Par ailleurs, Popper prône la construction sociale qui consiste à changer la société, à agir sur son destin, à savoir que nous ne dépendons pas du passé, de notre histoire, mais plutôt que tout est notre œuvre. Les institutions peuvent être l’objet de changement, de modification volontaire en vue de mettre en place des voies et moyens pour assurer leur contrôle, ou les modifier afin de les rendre de plus en plus efficaces. « […] Nous, les citoyens des démocraties occidentales, vivons dans un ordre social qui est meilleur (parce que plus favorable, disposé à la réforme) et plus juste que tout autre dans l’histoire enregistrée. D’autres améliorations sont de la plus grande urgence. [6]» Ce passage tiré de son livre « À la recherche d’un meilleur monde » est assez illustratif. L’ingénieure sociale ou le technologue étudie les institutions afin de les rendre plus efficaces. C’est ainsi que Popper pense qu’« En somme, l’ingénieur social ou le technologue a une vision rationnelle des institutions et a tendance à les considérer comme des moyens appropriés à certains fins. »

Sur la question des institutions, il ne badine pas avec la modification des constitutions.

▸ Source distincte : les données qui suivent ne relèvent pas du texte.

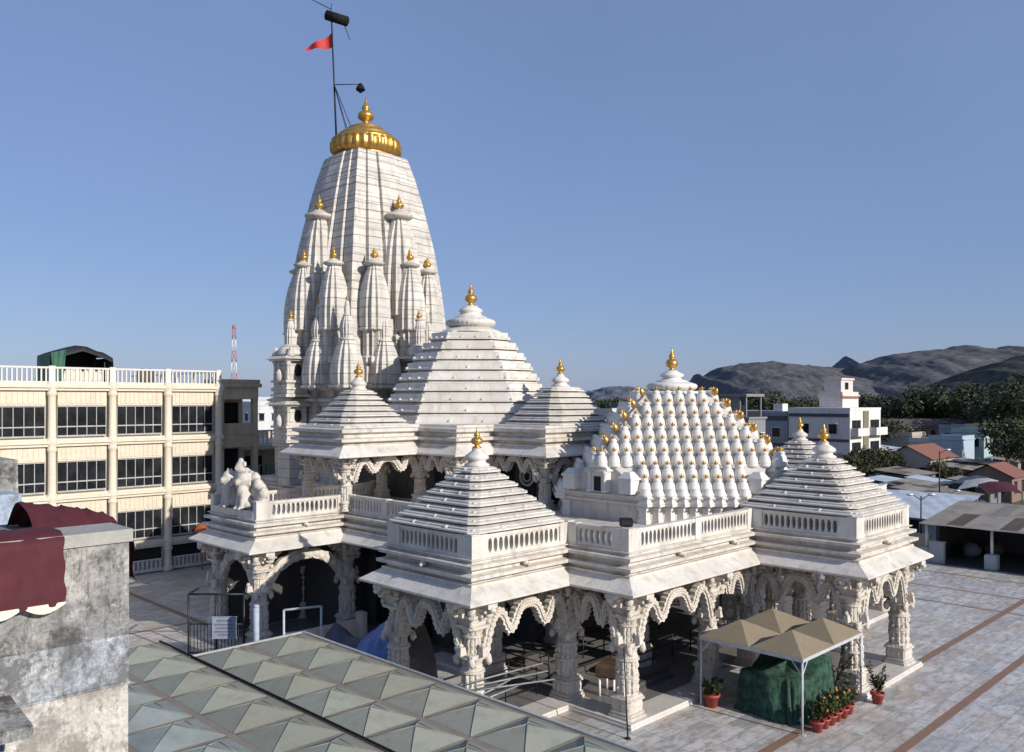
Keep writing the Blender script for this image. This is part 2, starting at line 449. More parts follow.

Ce travail doit être bien pris au sérieux. « Les constitutions ne doivent pas être modifiée à la légère, mais il est bon d’en discuter de façon critique, ne serait-ce que pour que nous restions conscients de leur importance [7]», explique-t-il.

Ces avertissements sont d’une importance capitale pour tous les États démocratiques africains, dans lesquels il est fréquent d’assister à des conflits liés à ces questions de révision constitutionnelle, d’institutions, d’exercice du pouvoir politique.

À travers cette lecture poppérienne du pouvoir démocratique, nous comprenons l’existence d’une complicité entre les citoyens et les gouvernants dans la gouvernance de la nation. Chacun a un rôle prépondérant à jouer pour le bon fonctionnement de l’appareil d’État. Une fois que l’un des chaînons venait à manquer, c’est le chaos.

Fousseni Togola


[1] Jean Baudouin, Karl Popper, PUF, Paris, 1989, p. 109.

[2] Karl Popper, Conjectures et réfutations : la croissance de la connaissance scientifique, Op.cit., p. 361.

[3] Nations unies, « Rapport sur les objectifs de développement durable », New York, 2019, p. 3.

[4]Jean Beaudouin, Karl Popper, Op.cit., p. 103.

[5]Idem.

[6] Karl Popper, A la recherche d’un monde meilleur : essais et conférences de trente ans, Op.cit., p. 13.

[7] Karl Popper, Toute vie est résolution de problème, Routledge, London, (traduit de l’anglais en français par moi pour mon propre usage à travers Reverso en ligne), 1999, p. 94.